5, reasons, why, bruins, win, Stanley Cup
Patrice Bergeron and the Bruins start their series with Toronto on Thursday. Getty Images

Sometimes pieces like this can be quite a stretch when said team doesn’t have much of a chance to go all the way in their given sport. That certainly isn’t the case with the Bruins (50-20-12) at the moment since Bovada gives them the second-best odds (11/2) to win the Stanley Cup this postseason, trailing only Nashville (15/4). Keeping in mind the sheer unpredictably of the NHL Playoffs (part of what makes them so great), here are five reasons why Boston could be hoisting the Cup sometime in June.

 

 

 

They are one of the best teams in the NHL

 

This is an obvious one but you have to keep in mind that over the course of 82 games, the B’s proved time and again that they are a legitimate contender by accumulating the fourth most points (112). They were a blistering 28-8-5 at TD Garden and a more than respectable 22-12-7 on the road with a goal-differential of plus-56 (tied for 3rd in the league with the Predators). The Atlantic Division was definitely top-heavy but playing quality teams like the Lightning (54-23-5) and the Maple Leafs (49-26-7) so often should be a good tune-up for what the playoffs will bring.

 

They can play any style of game that is needed

The mark of a top team in any sport is the ability to morph into whatever outfit they need to win a certain type of contest.
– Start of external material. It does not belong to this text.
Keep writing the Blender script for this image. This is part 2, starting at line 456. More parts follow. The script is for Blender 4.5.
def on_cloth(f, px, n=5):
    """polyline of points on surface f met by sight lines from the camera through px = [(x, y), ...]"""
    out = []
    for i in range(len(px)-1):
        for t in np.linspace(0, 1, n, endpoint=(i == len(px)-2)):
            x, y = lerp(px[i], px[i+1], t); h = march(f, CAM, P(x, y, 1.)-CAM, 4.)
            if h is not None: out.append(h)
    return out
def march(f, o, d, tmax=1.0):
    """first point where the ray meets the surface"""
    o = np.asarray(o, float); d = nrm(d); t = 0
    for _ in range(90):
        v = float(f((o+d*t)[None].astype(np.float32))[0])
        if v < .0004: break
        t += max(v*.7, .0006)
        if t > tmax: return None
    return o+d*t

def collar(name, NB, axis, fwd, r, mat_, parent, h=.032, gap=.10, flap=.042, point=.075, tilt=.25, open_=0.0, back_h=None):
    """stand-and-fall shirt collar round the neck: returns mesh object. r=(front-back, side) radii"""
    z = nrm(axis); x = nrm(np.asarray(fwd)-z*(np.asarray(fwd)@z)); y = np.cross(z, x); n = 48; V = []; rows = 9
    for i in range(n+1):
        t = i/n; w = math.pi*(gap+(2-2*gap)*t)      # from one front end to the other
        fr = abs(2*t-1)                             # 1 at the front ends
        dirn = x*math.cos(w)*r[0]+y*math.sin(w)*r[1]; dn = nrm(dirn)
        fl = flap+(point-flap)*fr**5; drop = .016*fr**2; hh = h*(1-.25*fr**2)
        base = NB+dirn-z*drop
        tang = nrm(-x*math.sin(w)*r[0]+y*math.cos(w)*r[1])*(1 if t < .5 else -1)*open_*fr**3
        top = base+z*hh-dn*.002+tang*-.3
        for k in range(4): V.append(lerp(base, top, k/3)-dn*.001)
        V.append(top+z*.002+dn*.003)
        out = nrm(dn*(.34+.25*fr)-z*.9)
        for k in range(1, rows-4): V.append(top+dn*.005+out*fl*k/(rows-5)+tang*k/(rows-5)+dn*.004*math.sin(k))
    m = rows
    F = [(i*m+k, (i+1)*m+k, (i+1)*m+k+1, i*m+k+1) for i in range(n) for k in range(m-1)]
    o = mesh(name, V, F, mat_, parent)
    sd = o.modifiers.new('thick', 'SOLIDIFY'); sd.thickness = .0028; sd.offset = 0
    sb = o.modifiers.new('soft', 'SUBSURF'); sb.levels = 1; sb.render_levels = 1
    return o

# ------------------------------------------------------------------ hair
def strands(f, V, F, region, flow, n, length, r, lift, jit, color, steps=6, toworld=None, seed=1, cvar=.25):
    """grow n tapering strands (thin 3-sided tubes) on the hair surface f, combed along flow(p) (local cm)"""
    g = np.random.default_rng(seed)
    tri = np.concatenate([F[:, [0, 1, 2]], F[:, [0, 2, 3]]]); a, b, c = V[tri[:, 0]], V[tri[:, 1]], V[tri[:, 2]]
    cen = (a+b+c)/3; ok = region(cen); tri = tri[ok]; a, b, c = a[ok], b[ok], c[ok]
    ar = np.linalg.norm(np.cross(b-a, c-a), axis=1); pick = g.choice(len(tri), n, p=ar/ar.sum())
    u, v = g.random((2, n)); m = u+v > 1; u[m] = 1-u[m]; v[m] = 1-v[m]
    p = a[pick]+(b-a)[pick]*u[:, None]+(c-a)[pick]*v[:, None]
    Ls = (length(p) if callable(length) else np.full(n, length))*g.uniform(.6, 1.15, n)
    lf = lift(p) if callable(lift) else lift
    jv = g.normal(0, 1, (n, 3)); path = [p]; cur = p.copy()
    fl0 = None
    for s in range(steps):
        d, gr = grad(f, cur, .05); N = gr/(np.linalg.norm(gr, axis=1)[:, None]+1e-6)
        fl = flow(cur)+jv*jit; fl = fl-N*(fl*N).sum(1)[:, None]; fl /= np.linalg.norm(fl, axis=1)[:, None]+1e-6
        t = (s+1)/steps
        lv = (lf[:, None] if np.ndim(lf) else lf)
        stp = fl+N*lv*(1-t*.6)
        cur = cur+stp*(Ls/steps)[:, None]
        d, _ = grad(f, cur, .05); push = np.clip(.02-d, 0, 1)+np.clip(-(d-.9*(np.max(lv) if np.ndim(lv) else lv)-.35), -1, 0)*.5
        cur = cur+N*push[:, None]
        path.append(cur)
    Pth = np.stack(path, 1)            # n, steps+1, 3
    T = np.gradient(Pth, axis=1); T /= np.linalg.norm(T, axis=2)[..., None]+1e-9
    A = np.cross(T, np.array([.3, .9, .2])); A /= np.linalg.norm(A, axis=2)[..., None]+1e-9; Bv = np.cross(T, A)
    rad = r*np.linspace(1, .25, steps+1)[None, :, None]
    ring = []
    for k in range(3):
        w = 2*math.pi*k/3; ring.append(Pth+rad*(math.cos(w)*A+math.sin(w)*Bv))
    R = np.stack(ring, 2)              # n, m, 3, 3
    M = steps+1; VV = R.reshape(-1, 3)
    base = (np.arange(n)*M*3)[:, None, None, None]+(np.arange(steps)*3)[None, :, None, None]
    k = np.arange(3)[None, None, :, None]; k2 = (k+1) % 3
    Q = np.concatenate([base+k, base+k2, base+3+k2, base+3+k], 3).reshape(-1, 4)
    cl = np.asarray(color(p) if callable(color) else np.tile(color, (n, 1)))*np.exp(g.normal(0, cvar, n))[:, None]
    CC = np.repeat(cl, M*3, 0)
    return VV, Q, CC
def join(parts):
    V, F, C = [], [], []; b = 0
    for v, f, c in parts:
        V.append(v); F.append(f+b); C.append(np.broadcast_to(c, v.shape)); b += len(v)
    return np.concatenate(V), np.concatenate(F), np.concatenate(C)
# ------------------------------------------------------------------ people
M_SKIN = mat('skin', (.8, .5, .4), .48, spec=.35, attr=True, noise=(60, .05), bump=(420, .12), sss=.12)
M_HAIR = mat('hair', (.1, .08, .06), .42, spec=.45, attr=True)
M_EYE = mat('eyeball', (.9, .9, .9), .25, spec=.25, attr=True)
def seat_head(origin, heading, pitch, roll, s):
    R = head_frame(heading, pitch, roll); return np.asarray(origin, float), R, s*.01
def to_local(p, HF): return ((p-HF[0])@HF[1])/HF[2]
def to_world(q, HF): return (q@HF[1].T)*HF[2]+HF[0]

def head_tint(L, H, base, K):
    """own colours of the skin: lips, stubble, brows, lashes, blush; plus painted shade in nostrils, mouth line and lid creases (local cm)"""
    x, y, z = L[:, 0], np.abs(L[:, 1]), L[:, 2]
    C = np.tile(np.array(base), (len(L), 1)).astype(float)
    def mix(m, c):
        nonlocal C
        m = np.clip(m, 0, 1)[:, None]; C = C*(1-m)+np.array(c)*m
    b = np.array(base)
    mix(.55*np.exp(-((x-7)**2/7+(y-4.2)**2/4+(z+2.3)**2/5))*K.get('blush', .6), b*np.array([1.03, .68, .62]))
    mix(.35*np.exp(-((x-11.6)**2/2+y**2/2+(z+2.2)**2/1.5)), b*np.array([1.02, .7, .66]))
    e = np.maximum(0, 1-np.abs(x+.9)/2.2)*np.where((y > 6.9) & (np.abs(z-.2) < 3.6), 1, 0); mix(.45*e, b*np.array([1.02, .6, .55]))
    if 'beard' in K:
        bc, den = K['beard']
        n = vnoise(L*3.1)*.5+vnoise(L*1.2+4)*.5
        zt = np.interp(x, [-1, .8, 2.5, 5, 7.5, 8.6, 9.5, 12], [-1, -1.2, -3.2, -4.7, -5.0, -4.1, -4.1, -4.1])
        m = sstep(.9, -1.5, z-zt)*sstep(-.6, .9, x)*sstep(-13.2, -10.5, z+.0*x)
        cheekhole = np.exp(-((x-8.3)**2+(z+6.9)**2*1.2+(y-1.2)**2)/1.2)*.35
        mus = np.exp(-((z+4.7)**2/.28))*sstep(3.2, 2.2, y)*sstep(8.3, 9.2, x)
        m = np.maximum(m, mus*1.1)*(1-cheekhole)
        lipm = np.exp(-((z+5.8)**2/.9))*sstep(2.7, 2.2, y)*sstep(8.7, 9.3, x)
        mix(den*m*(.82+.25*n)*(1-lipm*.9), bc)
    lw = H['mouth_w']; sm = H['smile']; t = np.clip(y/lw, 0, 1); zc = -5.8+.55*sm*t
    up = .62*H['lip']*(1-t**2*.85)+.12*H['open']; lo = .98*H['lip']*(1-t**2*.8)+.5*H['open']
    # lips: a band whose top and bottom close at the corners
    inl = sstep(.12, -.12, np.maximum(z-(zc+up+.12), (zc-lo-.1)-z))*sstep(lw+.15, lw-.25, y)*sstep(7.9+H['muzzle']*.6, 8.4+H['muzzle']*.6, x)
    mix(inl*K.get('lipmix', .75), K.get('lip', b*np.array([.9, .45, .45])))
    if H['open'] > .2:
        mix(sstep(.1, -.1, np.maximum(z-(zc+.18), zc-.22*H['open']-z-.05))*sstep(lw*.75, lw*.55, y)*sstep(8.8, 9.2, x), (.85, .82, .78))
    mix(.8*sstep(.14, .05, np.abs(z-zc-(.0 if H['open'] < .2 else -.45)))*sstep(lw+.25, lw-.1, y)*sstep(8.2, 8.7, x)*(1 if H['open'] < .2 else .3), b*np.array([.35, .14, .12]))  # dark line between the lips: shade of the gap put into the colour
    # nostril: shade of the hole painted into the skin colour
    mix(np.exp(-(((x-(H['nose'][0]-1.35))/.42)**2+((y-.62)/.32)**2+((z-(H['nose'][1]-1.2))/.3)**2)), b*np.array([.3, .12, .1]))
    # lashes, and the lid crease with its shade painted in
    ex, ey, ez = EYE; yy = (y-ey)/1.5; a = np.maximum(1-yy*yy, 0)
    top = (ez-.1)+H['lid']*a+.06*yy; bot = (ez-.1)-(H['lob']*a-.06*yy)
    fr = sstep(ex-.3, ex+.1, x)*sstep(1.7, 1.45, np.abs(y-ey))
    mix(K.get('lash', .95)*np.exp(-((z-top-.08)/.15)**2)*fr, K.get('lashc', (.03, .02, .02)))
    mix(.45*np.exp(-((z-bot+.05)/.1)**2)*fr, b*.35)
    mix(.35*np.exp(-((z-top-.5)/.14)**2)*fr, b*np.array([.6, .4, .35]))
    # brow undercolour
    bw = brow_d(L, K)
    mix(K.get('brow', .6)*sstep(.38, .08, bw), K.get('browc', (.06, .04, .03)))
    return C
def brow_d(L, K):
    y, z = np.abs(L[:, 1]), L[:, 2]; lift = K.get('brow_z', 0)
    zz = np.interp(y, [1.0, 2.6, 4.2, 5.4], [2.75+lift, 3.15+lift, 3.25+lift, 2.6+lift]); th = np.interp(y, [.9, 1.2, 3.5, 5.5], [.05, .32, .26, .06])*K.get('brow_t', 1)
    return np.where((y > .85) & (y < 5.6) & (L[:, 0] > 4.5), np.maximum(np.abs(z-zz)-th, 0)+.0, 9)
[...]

In addition to their strong defense that was already highlighted, the B’s also scored 270 goals this season (4th most in the Eastern Conference). The Stanley Cup playoffs are often decided by special teams and if that is the case once again, the Bruins should be in good shape since they have the fourth-best power play in the NHL (23.5%) and third-best penalty kill (83.7%).

 

They have the right mix of veterans and young talent

Building chemistry with players that can be twice the age of their teammates (think of Zdeno Chara and Charlie McAvoy) is a difficult task but Bruins GM Don Sweeney seems to have aced that test for 2017-18. Boston still has six guys that have won the Cup here (Chara, Brad Marchand, Patrice Bergeron, David Krejci, Adam McQuaid and Tuukka Rask) in 2011 vs. Vancouver in addition to making it back to the Final in 2013 vs. Chicago. They’ve supplemented those key veterans with up-and-coming stars like McAvoy (7 goals, 25 assists), David Pastrnak (35 goals, 45 assists), Jake DeBrusk (16 goals, 27 assists) and Ryan Donato (5 goals, 4 assists in 12 games) who have already shown what they can do at this level.

 

They are due for a long postseason run

Last spring, Boston went six games with Ottawa in the first round before exiting the postseason and before that, they had missed the playoffs the previous two campaigns so it feels like things are lining up for a long ride this time around. This was head coach Bruce Cassidy’s first full season in charge of the Bruins and he’s been nothing but a complete success so it’s hard to pick against him when basically all the moves he made this year worked out well for the club.  Assuming (a big if) that they can get past the Leafs in round one, besides Tampa Bay and the two-time defending champs from Pittsburgh (47-29-6), who else in the East really scares you?

 

All things told, they are in pretty good health for this time of the season

Unlike that Senators series where their defensive corps was in shambles, the B’s enter these playoffs with few major injuries. Defenseman Brandon Carlo (ankle) is done for the season but it looks like forwards Rick Nash (3 goals, 3 assists in 11 games with Boston), Riley Nash (15 goals, 26 assists) and Sean Kuraly (6 goals, 8 assists) should all be back if not for Game 1 on Thursday vs. Toronto but later in the series after they missed the end of the regular season. With those players back, the Bruins would have more depth throughout their lineup than they have had in years (since 2013-14 when they won the Presidents’ Trophy).